The Joint Distribution Committee, Mr. Waldman says in his report, creates confidence in the minds of the struggling European Jewry masses that their determination to win out will be backed up by the Jews of America.

“The Joint Distribution Committee has taught the Jews of Eastern Europe the value of organized effort on their own part for the solution of their economic problems,” Mr. Waldman says in his report. “The development of cooperatives, in spite of many disheartening experiences, into national systems covering a number of East European countries, has raised the Jewish morale in those lands, and at the same time has added to their ability to resist the complete demoralization that otherwise would, in all likelihood, have resulted from their dreadful poverty.
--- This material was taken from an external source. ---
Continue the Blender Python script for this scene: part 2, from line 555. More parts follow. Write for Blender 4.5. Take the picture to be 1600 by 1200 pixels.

This is all the more noteworthy when it is taken into account that before the war there were comparatively few Jewish credit cooperatives anywhere in Europe, and that when the first broached, large numbers of Jews in Europe resisted the project, including many who are now beneficiaries of the system.

“There is another influence which the J. D. C. exerts on behalf of the Jews of

Eastern and Central Europe which is of the utmost importance,” Mr. Waldman said. “I should not like to call it political, because that would be to create a misconception, in some quarters, of what the J. D. C. is endeavoring to do. But, the very fact that there is such an organization as the Joint Distribution Committee, which, as the representative of the Jews of America, is vitally concerned with the situation of the Jews of Eastern Europe, has a very decided influence on the attitude of governments toward them. The strength of that influence is, naturally, measured by its expression in the form of actual financial support by the governments and municipalities of the Jewish institutions and organizations in those countries.”

From that standpoint, as well as from the economic standpoint, Mr. Waldman says, in his report to the chairmen of the Allied Jewish Campaign, the work of the Joint Distribution Committee must continue.